(Given problem) Transcribe, exactly as they appear, the line that contains "c = mix(sharpen(sp.outputs[2], n2), c, lit)", the line that contains "tag(ground, 'bare brown", and every line in between, and nothing else.

## begin The input

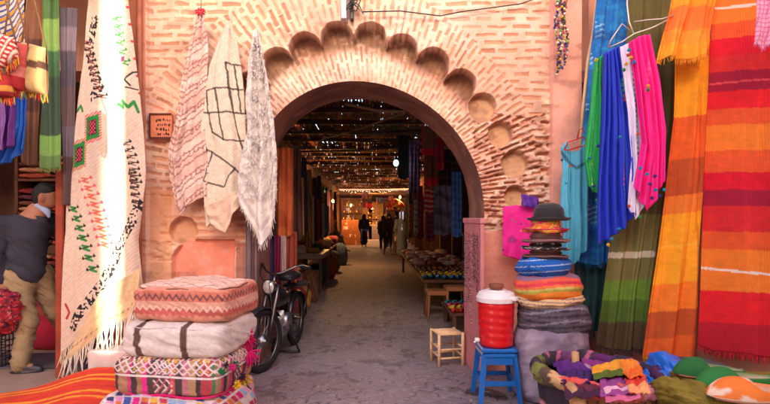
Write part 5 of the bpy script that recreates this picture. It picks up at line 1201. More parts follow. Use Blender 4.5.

## end The input
## begin The input

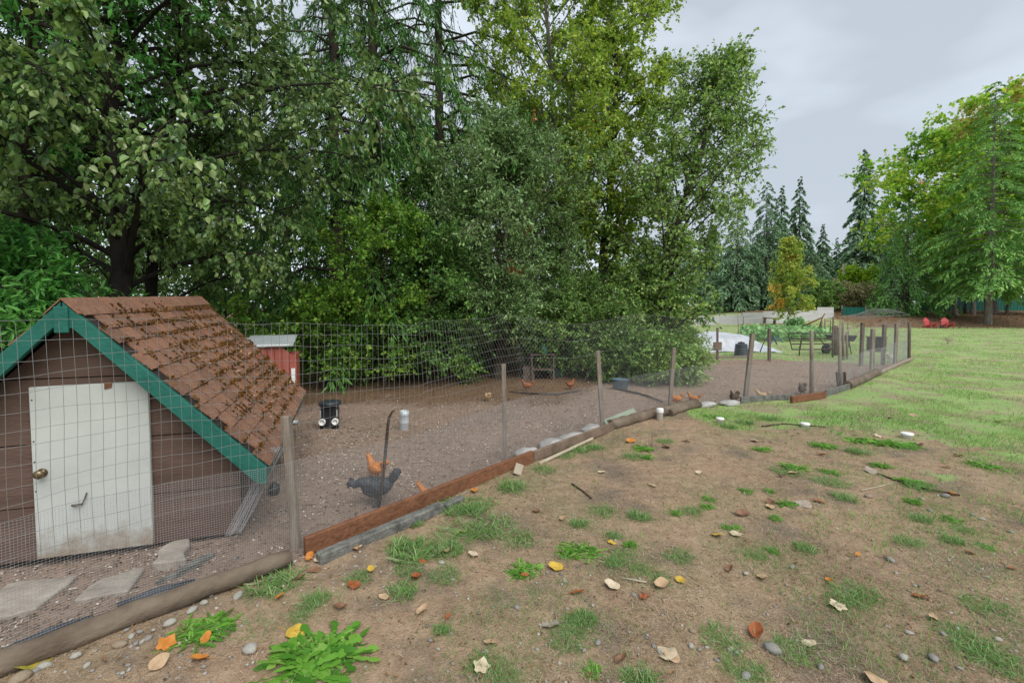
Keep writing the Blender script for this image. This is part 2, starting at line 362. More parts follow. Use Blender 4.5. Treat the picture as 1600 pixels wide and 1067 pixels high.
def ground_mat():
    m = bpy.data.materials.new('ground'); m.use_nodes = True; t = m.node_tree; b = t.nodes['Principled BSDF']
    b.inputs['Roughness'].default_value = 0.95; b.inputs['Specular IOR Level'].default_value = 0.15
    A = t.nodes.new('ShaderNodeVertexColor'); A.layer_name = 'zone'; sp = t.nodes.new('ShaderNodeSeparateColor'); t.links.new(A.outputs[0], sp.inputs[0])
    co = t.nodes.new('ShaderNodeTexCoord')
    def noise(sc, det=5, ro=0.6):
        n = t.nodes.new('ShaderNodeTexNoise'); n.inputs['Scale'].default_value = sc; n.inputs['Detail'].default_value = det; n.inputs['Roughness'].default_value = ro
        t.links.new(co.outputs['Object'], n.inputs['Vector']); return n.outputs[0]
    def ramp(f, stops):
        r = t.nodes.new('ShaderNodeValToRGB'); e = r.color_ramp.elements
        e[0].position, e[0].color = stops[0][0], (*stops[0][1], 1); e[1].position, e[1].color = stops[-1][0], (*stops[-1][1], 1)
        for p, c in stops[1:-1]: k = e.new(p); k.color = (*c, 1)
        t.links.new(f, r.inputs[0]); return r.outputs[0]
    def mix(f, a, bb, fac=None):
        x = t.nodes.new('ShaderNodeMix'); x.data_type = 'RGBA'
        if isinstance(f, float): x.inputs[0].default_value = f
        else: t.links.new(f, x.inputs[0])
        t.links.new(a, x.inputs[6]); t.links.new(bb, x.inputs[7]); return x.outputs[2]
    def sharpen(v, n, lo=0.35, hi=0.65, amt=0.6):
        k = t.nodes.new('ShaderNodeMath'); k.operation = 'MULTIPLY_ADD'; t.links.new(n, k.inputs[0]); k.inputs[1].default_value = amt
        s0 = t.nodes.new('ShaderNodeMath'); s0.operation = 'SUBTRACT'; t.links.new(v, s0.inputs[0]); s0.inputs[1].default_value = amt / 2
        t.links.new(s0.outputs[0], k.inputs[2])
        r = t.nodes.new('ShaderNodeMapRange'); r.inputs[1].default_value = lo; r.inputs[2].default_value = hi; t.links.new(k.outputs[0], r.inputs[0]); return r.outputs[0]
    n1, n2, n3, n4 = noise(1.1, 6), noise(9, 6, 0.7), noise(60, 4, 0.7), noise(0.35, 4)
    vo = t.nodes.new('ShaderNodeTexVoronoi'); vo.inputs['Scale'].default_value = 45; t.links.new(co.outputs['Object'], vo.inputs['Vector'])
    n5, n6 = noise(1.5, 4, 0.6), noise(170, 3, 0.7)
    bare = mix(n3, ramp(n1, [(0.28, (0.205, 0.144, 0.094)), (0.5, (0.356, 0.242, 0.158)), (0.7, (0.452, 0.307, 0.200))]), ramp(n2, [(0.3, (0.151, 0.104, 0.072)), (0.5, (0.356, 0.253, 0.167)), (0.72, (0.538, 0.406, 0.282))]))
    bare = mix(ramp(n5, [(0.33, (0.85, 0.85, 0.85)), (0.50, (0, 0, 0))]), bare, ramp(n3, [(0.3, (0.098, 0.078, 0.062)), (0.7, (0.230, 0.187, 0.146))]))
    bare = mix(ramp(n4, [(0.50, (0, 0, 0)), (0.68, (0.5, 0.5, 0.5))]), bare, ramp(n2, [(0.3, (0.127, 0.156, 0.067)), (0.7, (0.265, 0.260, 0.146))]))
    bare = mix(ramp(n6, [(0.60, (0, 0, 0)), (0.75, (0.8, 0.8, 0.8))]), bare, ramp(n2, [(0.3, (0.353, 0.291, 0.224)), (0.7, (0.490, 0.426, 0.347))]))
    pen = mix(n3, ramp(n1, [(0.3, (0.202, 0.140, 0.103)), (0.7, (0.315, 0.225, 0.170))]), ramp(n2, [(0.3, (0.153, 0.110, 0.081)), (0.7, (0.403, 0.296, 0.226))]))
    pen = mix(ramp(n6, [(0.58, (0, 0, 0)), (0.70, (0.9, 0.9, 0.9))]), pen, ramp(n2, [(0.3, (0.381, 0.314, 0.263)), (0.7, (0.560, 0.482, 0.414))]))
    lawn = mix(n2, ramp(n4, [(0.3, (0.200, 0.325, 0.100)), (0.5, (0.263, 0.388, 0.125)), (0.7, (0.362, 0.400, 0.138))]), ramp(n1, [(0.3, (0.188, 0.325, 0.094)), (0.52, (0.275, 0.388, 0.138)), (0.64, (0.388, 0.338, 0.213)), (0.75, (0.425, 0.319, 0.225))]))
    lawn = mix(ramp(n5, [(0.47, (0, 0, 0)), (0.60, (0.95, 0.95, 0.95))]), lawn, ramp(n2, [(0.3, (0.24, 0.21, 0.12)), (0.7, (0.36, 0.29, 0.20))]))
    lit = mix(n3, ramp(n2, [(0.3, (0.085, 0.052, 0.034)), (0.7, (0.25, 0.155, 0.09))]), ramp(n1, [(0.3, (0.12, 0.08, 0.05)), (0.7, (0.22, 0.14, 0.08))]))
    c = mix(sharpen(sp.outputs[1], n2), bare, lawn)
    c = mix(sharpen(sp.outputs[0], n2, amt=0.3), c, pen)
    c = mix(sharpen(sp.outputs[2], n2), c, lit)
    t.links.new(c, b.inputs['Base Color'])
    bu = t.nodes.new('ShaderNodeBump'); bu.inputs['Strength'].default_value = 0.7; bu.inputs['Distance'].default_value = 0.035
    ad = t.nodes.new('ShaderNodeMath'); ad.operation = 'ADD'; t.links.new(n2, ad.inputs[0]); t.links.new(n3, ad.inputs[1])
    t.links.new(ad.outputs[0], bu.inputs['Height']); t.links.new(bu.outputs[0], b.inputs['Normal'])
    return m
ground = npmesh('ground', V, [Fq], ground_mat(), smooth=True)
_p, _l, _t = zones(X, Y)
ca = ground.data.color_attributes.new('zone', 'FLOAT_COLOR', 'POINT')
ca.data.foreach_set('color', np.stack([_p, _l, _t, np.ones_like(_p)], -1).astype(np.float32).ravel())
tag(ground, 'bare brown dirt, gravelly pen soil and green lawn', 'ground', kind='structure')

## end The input
## begin The input

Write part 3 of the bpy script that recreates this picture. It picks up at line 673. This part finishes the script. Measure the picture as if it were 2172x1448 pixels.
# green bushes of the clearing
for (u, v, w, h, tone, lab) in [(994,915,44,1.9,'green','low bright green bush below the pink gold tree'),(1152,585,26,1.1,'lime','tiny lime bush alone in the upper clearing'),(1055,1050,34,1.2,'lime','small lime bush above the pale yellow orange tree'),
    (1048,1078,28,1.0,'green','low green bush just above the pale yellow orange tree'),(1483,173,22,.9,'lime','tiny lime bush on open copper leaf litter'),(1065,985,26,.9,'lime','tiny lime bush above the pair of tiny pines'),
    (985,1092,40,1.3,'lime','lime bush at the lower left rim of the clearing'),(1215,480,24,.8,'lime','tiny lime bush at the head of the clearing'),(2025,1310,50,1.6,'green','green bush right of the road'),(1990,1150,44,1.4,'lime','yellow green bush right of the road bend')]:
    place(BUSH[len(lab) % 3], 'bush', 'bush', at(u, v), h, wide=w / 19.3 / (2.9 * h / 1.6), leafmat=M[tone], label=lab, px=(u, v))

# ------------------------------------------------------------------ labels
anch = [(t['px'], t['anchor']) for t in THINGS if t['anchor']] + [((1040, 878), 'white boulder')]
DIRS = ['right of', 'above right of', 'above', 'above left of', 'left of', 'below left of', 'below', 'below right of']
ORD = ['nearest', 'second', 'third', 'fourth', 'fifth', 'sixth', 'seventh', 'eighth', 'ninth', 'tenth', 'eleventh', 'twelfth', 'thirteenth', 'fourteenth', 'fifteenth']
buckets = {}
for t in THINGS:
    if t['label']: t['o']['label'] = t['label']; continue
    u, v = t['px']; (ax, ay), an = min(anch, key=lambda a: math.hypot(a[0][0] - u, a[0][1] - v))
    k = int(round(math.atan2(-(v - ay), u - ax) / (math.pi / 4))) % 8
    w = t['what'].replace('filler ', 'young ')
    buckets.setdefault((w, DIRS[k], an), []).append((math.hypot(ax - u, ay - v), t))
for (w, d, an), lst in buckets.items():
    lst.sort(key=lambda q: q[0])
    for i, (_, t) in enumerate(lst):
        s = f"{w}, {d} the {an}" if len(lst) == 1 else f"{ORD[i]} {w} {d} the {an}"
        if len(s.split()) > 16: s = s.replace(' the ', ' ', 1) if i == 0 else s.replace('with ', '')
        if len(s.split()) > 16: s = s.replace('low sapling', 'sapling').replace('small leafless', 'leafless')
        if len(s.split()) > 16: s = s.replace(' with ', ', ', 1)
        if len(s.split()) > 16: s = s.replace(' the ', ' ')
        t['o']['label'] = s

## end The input

(The output)
    c = mix(sharpen(sp.outputs[2], n2), c, lit)
    t.links.new(c, b.inputs['Base Color'])
    bu = t.nodes.new('ShaderNodeBump'); bu.inputs['Strength'].default_value = 0.7; bu.inputs['Distance'].default_value = 0.035
    ad = t.nodes.new('ShaderNodeMath'); ad.operation = 'ADD'; t.links.new(n2, ad.inputs[0]); t.links.new(n3, ad.inputs[1])
    t.links.new(ad.outputs[0], bu.inputs['Height']); t.links.new(bu.outputs[0], b.inputs['Normal'])
    return m
ground = npmesh('ground', V, [Fq], ground_mat(), smooth=True)
_p, _l, _t = zones(X, Y)
ca = ground.data.color_attributes.new('zone', 'FLOAT_COLOR', 'POINT')
ca.data.foreach_set('color', np.stack([_p, _l, _t, np.ones_like(_p)], -1).astype(np.float32).ravel())
tag(ground, 'bare brown dirt, gravelly pen soil and green lawn', 'ground', kind='structure')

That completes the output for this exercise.